China's August exports shrink as tariff war hurts US sales

  • Exports decreased 1% in dollar terms from a year earlier, while imports declined 5.6%, leaving a trade surplus of $34.84 billion
  • Economists had forecast that exports would grow 2.2%, while imports would shrink by 6.4%. Shipments to the US fell 16% from a year earlier

Beijing/Tokyo: China’s exports unexpectedly contracted in August, with sales to the US tumbling amid the escalating trade war between the two nations.

Exports decreased 1% in dollar terms from a year earlier, while imports declined 5.6%, leaving a trade surplus of $34.84 billion, the customs administration said Sunday. Economists had forecast that exports would grow 2.2%, while imports would shrink by 6.4%. Shipments to the US fell 16% from a year earlier.

President Donald Trump’s administration raised tariffs on Chinese goods at the start of the month, and is set to ratchet up levies further in October and again in December if there is no breakthrough. China and the US will hold face-to-face trade negotiations in Washington in the coming weeks, after a rapid deterioration in relations last month left global investors reeling amid increasing evidence the conflict is harming both nations.

“It’s bad on all fronts," said Michael Every, head of Asia financial markets research at Rabobank in Hong Kong. “Add in the inevitable fall-off when U.S. shipments finally catch up with 15% and 30% tariffs, and it’s an ugly picture."

Weak exports add pressure on China’s already-slowing economy and point to an increased need for its policy makers to beef up stimulus measures. The central bank said Friday it will cut the amount of cash banks must hold as reserves to the lowest level since 2007, injecting liquidity into the economy with the goal of stimulating demand.

China’s August trade surplus against the US was $26.95 billion. The decline in shipments to the US signals that the tariff escalation may have a bigger impact on exports, CICC analyst Liu Liu wrote in a note. China’s liquidity injection on Friday will help stabilize the growth rate of imports, CICC said.

The contraction came despite a persistent weakening of the yuan, and is evidence that exporters are not ‘‘front-loading’’ sales to try to beat oncoming higher tariffs. China has allowed the yuan to decline below 7 a dollar, prompting the US to name it a currency manipulator.

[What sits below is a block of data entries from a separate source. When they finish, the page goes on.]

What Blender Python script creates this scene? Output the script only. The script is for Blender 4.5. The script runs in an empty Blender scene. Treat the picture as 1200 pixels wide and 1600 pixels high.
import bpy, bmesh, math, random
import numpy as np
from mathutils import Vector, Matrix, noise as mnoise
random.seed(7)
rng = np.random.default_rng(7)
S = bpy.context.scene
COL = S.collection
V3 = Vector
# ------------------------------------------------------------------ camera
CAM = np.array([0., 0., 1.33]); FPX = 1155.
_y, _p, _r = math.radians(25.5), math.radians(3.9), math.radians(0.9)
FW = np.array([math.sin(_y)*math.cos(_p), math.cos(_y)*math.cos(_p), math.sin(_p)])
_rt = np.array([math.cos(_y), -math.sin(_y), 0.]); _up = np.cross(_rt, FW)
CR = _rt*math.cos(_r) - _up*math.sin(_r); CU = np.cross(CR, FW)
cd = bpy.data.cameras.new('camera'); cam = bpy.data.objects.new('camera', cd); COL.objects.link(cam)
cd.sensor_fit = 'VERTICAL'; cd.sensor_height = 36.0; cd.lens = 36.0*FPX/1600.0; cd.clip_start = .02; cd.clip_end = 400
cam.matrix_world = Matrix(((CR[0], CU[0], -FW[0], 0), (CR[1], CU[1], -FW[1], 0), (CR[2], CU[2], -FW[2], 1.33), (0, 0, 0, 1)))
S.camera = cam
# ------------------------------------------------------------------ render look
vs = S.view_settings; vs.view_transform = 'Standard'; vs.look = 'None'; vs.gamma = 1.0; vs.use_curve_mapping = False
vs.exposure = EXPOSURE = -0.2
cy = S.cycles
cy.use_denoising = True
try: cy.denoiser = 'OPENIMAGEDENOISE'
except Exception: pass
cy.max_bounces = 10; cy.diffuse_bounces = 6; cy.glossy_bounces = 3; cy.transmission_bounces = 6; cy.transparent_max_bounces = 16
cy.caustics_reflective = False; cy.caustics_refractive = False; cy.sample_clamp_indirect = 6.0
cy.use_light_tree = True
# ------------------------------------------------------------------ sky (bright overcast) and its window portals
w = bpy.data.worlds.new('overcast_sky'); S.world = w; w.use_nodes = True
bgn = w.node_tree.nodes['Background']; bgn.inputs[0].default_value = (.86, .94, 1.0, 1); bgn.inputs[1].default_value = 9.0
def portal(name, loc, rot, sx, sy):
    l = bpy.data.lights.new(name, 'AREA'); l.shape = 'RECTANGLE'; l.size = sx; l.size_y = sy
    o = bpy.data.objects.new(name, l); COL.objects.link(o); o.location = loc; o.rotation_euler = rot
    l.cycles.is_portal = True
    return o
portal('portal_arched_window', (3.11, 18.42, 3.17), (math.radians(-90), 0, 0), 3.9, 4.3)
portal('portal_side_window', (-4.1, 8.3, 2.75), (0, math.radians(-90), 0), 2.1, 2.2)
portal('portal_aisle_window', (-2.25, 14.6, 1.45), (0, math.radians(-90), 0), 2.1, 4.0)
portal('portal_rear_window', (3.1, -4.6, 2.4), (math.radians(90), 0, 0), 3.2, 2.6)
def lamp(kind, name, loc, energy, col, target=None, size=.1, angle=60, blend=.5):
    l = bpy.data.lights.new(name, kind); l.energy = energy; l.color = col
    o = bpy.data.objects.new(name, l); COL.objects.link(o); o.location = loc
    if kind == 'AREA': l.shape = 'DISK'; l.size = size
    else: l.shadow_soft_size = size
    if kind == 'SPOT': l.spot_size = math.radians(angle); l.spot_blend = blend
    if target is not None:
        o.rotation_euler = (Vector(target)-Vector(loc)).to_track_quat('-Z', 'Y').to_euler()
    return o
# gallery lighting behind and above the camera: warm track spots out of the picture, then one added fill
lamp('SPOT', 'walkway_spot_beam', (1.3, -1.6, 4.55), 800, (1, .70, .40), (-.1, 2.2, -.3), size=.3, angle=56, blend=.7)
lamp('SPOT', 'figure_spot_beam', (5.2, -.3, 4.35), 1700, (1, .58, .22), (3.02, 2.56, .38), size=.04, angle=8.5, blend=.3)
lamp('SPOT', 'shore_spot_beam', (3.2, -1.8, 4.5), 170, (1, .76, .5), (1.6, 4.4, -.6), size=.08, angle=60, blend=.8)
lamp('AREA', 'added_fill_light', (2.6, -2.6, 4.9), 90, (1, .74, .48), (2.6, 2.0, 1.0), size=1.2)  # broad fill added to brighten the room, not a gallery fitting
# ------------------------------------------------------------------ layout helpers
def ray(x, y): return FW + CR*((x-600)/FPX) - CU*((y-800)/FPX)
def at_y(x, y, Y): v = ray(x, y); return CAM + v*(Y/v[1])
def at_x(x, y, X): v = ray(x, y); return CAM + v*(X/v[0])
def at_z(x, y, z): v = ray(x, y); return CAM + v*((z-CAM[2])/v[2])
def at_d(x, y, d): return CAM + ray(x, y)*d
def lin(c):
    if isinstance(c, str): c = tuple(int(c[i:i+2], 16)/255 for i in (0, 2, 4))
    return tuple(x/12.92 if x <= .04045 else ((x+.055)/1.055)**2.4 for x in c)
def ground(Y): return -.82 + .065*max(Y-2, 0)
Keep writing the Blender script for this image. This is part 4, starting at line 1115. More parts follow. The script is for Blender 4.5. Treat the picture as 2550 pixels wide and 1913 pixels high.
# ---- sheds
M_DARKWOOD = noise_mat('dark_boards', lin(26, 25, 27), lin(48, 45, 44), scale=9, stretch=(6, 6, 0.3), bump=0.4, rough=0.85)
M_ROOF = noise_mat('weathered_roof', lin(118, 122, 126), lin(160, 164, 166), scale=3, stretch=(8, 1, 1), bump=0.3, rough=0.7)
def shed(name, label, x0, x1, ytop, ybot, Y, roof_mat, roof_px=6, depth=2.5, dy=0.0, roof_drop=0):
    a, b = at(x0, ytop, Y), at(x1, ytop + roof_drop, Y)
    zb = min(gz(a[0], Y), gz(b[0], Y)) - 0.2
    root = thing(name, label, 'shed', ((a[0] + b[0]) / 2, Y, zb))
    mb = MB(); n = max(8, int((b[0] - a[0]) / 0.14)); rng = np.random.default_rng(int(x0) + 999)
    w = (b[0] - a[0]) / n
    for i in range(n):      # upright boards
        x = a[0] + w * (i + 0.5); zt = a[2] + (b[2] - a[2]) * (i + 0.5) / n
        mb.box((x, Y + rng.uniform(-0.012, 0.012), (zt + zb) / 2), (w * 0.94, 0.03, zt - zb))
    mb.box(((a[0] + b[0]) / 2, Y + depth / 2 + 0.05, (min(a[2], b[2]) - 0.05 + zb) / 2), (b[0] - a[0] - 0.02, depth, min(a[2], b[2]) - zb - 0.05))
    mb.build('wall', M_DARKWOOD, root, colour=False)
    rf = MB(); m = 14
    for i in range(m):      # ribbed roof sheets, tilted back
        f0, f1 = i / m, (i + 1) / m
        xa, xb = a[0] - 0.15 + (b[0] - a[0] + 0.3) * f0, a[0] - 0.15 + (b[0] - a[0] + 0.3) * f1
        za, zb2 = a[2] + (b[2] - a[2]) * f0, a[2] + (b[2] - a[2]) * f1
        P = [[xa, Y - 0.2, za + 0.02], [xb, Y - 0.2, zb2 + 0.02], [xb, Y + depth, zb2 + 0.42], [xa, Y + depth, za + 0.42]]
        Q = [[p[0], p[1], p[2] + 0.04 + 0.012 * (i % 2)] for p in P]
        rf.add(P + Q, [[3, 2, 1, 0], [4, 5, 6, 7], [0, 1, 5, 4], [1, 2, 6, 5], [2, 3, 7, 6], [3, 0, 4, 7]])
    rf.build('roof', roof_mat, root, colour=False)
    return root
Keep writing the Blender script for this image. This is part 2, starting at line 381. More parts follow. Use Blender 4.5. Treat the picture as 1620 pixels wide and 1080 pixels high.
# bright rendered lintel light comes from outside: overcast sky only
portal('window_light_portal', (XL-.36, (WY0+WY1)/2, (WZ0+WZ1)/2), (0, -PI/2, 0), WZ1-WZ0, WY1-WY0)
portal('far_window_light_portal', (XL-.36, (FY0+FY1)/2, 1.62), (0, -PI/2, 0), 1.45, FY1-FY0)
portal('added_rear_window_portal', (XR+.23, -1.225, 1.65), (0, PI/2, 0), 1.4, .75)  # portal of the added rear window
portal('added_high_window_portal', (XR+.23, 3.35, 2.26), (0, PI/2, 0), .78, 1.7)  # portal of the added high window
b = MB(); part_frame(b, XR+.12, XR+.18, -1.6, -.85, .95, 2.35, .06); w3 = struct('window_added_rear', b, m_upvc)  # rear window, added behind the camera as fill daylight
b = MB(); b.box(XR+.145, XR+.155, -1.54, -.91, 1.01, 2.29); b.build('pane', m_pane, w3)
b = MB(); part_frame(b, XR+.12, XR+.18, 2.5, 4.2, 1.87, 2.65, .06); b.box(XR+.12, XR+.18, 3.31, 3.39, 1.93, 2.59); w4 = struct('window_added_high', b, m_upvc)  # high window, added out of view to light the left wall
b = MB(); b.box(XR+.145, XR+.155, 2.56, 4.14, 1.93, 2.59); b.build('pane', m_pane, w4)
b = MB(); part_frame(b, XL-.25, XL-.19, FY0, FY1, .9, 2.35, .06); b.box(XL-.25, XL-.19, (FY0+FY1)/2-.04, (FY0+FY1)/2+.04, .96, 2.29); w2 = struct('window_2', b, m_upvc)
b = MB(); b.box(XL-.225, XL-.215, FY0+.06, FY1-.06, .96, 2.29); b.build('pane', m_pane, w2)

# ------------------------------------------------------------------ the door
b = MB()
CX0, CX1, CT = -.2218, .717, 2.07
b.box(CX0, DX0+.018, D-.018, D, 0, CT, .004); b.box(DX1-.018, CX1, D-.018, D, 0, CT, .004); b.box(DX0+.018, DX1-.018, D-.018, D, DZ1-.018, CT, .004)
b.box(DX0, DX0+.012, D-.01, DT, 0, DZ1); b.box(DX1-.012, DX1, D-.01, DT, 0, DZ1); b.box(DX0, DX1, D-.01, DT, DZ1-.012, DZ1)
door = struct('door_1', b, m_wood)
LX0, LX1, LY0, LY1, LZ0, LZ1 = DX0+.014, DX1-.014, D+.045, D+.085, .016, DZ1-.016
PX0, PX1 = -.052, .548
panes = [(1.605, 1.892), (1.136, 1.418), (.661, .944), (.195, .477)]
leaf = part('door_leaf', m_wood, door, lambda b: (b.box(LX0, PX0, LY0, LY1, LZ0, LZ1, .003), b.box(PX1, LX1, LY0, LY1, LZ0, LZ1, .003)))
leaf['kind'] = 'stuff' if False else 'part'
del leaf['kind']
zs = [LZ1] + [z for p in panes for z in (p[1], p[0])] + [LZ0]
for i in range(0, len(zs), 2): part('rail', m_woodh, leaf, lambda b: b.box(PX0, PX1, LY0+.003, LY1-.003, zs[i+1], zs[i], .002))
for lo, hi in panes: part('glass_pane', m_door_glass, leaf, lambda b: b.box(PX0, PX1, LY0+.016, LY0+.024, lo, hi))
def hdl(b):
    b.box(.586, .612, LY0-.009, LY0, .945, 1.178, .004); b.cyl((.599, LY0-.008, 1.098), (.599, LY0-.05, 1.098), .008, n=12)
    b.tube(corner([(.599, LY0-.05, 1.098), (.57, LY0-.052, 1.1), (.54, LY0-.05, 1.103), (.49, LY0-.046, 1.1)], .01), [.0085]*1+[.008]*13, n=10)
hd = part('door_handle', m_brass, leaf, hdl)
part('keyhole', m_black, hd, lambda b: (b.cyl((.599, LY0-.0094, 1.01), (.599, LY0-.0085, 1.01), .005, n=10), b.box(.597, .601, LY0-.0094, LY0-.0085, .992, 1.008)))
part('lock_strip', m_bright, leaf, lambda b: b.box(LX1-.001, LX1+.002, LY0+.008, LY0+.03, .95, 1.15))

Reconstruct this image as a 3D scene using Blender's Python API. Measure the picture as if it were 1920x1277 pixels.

“We continue to expect no trade deal in 2019 and even 2020 in our base case, and see the risk of further trade war escalation," Wang Tao, chief China economist at UBS AG, wrote in a note.

The latest escalation of 5 percentage point higher tariffs on almost all Chinese goods will lead to another 0.3 percentage point drag on China’s gross domestic product growth over a 12-month period, on top of the bank’s previous downgrade to 5.8% GDP growth in 2020, she wrote.